Fátima, La Salette, Siracusa… Las lágrimas de la Virgen son un signo de su amor hacia nosotros
¿Por qué la Virgen, en tantas apariciones, llora? ¿Es que en el cielo sufre tristeza?
Las lágrimas de María son un signo de su amor por todos sus hijos. Son un llamamiento a la conversión, abandonando el camino del pecado y del mal. Al mismo tiempo, son una invitación a tener compasión de todos, a dejarnos conmover por las miserias y por los sufrimientos de nuestros hermanos, a tener misericordia.
Es verdad que María está en el gozo del cielo, pero está también cerca de cada uno de nosotros como nuestra madre. Lo quiso Jesús cuando, desde la cruz, mirando a María, dijo al discípulo predilecto: “¡He ahí a tu madre!” (Juan 19,27).
Por otra parte, la bienaventuranza celeste es la alegría del amor, y no significa indiferencia, sino al contrario, participación, compasión, afecto profundo.
Es Dios mismo el que nos ama así, como enseña la Biblia. “Mi corazón se subleva contra mí y se enciende toda mi ternura”, dice Dios a su pueblo Israel (Oseas 11,8).
El mismo Jesús, el Hijo eterno que nos revela el rostro del Padre, lloró varias veces: por la muerte de su amigo Lázaro (Juan 11,35), mirando a la ciudad de Jerusalén que no acogía su anuncio (Lucas 19,42).
Hay un hermoso artículo de Primo Mazzolari sobre las lágrimas de María. Cito un pasaje:
“Donde una mamá llora, hay un calvario con una cruz encima, y a sus pies la Virgen que llora por las penas de su criatura. No hay una sola lágrima de madre que no le pertenezca, como tampoco un hijo que no sea suyo y por el que no llore cuando él sufre. No es necesario ir a La Salette o a Fátima o a Siracusa para acordarme de las lágrimas de la Virgen: pero esos lugares me confirman el milagro de cada momento, por el que la maternidad divina es exaltada por su humana piedad”.
Mazzolari explica que las lágrimas de María quieren vencer la aridez de nuestro corazón.
A veces, no basta con pensar en el ejemplo de Cristo o en Dios Padre misericordioso, sino que “hacen falta las lágrimas de la Virgen, hace falta su piedad para vencer la resistencia de nuestros corazones. Las lágrimas de la Madre son más persuasivas e insinuantes: como ciertas lluvias lentas y continuas, sin viento, calan hondo, van a las raíces del sentimiento y lo impulsan hacia la piedad”.
Y prosigue:
“Las lágrimas de la Virgen son el antídoto mejor contra el endurecimiento del corazón del hombre. Si ella no llorara a lo largo del viacrucis de toda criatura humana, si sus hijos no viesen cómo llora en cada madre, la piedad habría ya abandonado la tierra.

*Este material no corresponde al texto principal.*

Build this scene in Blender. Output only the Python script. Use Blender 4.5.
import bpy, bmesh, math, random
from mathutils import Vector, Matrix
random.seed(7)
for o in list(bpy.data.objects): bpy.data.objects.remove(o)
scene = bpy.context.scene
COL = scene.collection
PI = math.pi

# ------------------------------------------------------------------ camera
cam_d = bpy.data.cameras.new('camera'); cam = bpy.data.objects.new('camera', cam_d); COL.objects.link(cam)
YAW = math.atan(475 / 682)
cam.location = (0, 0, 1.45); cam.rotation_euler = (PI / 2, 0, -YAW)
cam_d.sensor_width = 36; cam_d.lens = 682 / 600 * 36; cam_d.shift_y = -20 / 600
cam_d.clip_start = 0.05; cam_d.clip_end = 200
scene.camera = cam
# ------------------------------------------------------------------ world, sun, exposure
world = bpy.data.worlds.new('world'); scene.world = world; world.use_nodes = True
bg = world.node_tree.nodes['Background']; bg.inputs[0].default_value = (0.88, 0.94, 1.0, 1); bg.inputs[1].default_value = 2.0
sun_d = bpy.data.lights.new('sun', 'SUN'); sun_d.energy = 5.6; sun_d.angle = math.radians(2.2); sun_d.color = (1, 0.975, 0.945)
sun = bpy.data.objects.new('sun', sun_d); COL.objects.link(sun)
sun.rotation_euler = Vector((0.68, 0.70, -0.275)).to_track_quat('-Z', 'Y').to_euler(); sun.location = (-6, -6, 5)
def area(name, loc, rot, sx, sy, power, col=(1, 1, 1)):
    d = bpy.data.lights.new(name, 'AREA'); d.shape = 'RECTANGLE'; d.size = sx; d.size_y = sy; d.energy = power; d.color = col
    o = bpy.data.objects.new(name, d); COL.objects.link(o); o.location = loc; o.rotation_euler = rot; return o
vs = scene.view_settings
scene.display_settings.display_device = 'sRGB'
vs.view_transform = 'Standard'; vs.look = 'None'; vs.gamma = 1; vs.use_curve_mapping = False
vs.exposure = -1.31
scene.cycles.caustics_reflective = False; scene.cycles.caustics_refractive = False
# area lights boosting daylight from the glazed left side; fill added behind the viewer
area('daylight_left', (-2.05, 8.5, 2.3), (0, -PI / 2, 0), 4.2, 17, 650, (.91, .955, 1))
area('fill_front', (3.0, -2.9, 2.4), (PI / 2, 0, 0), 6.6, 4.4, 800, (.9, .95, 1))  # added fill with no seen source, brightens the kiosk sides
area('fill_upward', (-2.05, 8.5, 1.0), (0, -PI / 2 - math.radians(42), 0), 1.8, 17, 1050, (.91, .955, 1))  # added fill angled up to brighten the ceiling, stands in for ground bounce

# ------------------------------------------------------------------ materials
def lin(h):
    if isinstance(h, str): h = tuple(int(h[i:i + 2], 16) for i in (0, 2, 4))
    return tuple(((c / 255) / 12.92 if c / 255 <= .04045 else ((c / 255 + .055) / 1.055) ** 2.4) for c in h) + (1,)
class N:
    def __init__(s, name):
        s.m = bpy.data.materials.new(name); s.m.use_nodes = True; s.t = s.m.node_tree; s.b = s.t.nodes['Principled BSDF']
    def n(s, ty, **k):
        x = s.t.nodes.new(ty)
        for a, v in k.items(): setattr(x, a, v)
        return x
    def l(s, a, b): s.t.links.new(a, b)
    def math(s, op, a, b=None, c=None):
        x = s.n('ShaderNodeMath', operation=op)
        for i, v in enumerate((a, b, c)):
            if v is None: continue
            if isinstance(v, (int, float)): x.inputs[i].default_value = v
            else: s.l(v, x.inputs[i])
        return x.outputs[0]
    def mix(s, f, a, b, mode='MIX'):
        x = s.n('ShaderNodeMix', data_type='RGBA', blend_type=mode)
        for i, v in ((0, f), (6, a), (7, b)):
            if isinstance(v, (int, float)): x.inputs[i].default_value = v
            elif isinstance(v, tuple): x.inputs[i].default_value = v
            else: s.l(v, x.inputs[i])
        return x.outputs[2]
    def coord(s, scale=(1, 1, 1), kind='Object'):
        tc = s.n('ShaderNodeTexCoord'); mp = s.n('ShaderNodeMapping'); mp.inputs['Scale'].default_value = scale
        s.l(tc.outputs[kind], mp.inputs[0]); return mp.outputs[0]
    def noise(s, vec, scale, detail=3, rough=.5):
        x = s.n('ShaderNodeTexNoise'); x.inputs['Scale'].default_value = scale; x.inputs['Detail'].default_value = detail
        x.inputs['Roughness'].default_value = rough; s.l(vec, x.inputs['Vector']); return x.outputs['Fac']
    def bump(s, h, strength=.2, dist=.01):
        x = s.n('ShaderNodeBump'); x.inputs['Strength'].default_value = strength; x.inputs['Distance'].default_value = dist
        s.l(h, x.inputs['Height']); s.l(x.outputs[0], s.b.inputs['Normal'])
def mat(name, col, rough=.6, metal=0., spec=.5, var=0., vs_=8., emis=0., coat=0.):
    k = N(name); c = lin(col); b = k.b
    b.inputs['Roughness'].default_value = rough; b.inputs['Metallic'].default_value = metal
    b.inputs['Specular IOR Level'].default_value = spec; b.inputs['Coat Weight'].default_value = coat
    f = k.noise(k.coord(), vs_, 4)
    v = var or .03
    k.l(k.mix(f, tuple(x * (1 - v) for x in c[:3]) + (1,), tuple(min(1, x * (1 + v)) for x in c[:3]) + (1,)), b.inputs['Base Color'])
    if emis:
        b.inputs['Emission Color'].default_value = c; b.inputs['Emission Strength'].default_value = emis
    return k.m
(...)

La Virgen llora, no protesta: la Virgen llora, no maldice: la Virgen llora, no condena. Y sin embargo, en esas lágrimas, como sobre un motivo de comunión irresistible, se condensa toda onda de bien. Gracias a estas lágrimas empiezo a entender por qué la Virgen es llamada ‘la omnipotencia suplicante’.
¡Señora de las lágrimas, llora por nosotros! No te pedimos sino el último lugar de tu lágrima más pequeña, oh Virgen del Llanto, oh Señora de la piedad”.